Excerpts from Jim Conrad's
Naturalist Newsletter

from the February 22, 2015 Newsletter issued from Río Lagartos, on the Yucatan Peninsula's northern coast (~N21.60°, ~W88.16°), Yucatán state, MÉXICO
SPHINGA TREE

Nowadays fairly commonly flowering along the coastal road between Río Lagartos and San Felipe is a smallish tree with clusters of brilliantly white flowers issuing many slender stamens in shaving-brush fashion, as seen below:

SPHINGA PLATYLOBA, flowers & leaves

The flowers' stamens droop soon after sunrise, so the flower clusters' esthetic impact is mainly at dawn, suggesting -- along with the pure white color -- that the blossoms depend on nocturnal moths and/or bats for pollination. A close-up below shows some still-perky flowers, and how the stamens' long filaments unite at their bases into cylinders surrounding the bases of very long, slender styles:

SPHINGA PLATYLOBA, flowers

This tree's leaves are twice pinnately compound. Most twice pinnately compound leaves consist of many small leaflets but this tree's leaves have just a few larger ones, as seen below:

SPHINGA PLATYLOBA, compound leaf

Fortunately -- because I'd not encountered this combination of features before, so it was something new for me -- a few flat-podded, legume-type fruits are being produced, helping with the identification process, as shown below:

SPHINGA PLATYLOBA, legume

Recognizing the fruit as a legume, which is the fruit-type produced by the huge Bean Family, plus the fact that the doubly compound leaves are like those of many Bean Family trees, as well as that the flowers are similar to those of acacias, which are members of the Bean Family, it was clear that our mysterious tree with its brilliantly white, shaving-brush flowers was a member of the Bean Family. Another feature worth documenting was the way pairs of broad-based, curved-back, blood-drawing spines occurred at the bases of many leaf petioles, as seen below:

SPHINGA PLATYLOBA, stipular spines

All these field marks lead us directly to a Bean Family genus I'd never heard of, the genus Sphinga. Sphinga embraces only three species, of which two occur in the Yucatan, the third in Cuba. Our species is SPHINGA PLATYLOBA, found from central Mexico south through Central America into northern South America. The English-speaking world has ignored the species, so there's no decent English name. In fact I can't find a good Spanish name, either. The Maya call it Muk or Nuk, since they don't much distinguish between Ms and Ns at the beginning of words. Therefore, we'll just call it Sphinga.

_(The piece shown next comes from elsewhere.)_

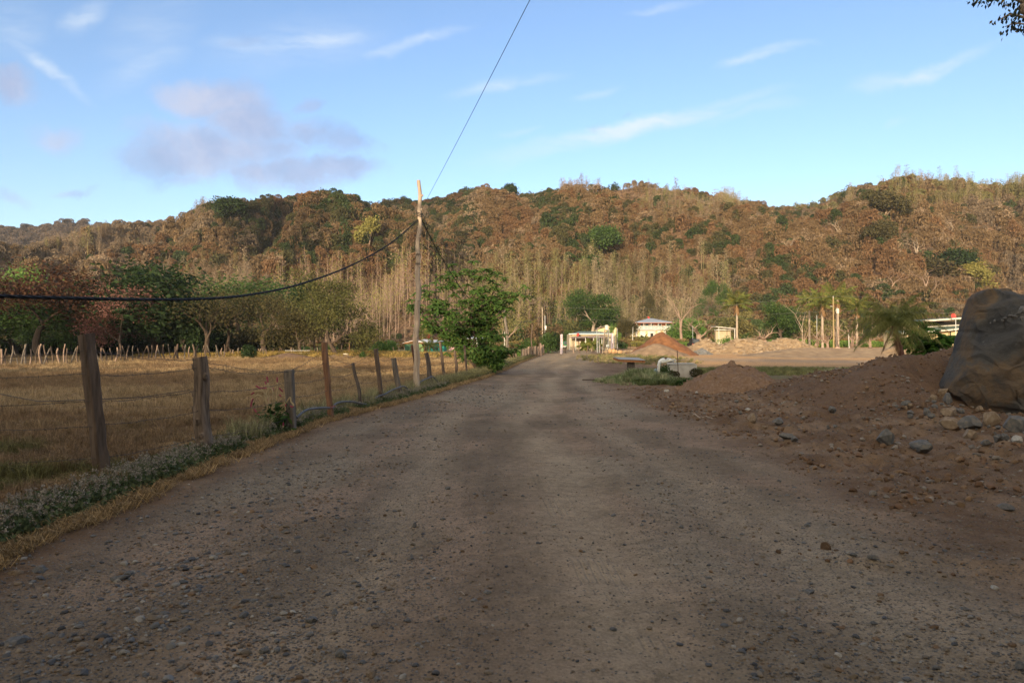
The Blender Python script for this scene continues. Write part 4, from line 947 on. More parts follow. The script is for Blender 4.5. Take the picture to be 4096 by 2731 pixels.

For a long time, Sphinga trees have been troublesome to taxonomists. During recent years Sphinga species have resided in the genera Acacia, Pithecellobium, Havardia and Feuilleea, and who knows where they'll be ten years from now? It surprises some that in these days there could be a perfectly good tree commonly encountered from central Mexico to Venezuela, for which somehow no common or technical name convincingly exists, but that's the case here.